On the left, there seems to be general support for low standards to “prove” an accusation - not to secure convictions in a court of law, but to allow campus committees to sanction and expel students. On the right, this view is largely rejected due to documented flimsiness of evidence and inexperience/incompetence/bias of campus committees, but there remains solid backing for putting convicted criminals (including rapists) behind bars.
Speaking as someone of the (extreme) center, I would like to see all campus sexual abuse/rape cases handled by seasoned law enforcement professionals financed by colleges and universities, and for convicted offenders to be jailed - not expelled or compelled to attend behavioral workshops.
The conservative position as laid out in the OP just so happens to be the position that benefits white men.
From that perspective, there is no confusing flop. Conservatives are tough on crime as long as most of the perpetrators are black and poor.
Things that our white sons do, like commit rape and do recreational drugs, well, let’s not ruin their lives. That black kid with pot or who mouthed off to police? He may have gotten the shit beat out of him, but hey, someone’s got to teach him a lesson.
This aligns with my rebuttal to the OP (although in an un-subtle way).
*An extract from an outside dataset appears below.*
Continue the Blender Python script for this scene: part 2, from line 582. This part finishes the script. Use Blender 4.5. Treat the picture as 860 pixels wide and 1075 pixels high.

I see consistency in the supposed Liberal and Conservative viewpoints.
In rough terms the image is that Liberals want to defend the less privileged - in this case women - and call into responsibility the more privileged - in this case the privileged males.
Whereas, again in rough terms, the image is that Conservatives would be more likely to call into question the less privileged, while defending the privileged.
Through those lenses, IMHO what **Velocity **describes in the OP is consistent.
But you can’t just ignore the actual facts and just rush straight to the ideological theories.
For example, if you could show that conservatives are in favor of using “preponderance of evidence” at criminal trials when it comes to poor/minority defendants and then suddenly oppose it when it’s middle-class white kids, then you can go to the next step. But people are just skipping all that pesky detail.
Conservatives would deal with rape by locking up women.
Liberals would deal with rape by making prostitution illegal.
Nobody would deal with rape by locking up rapists.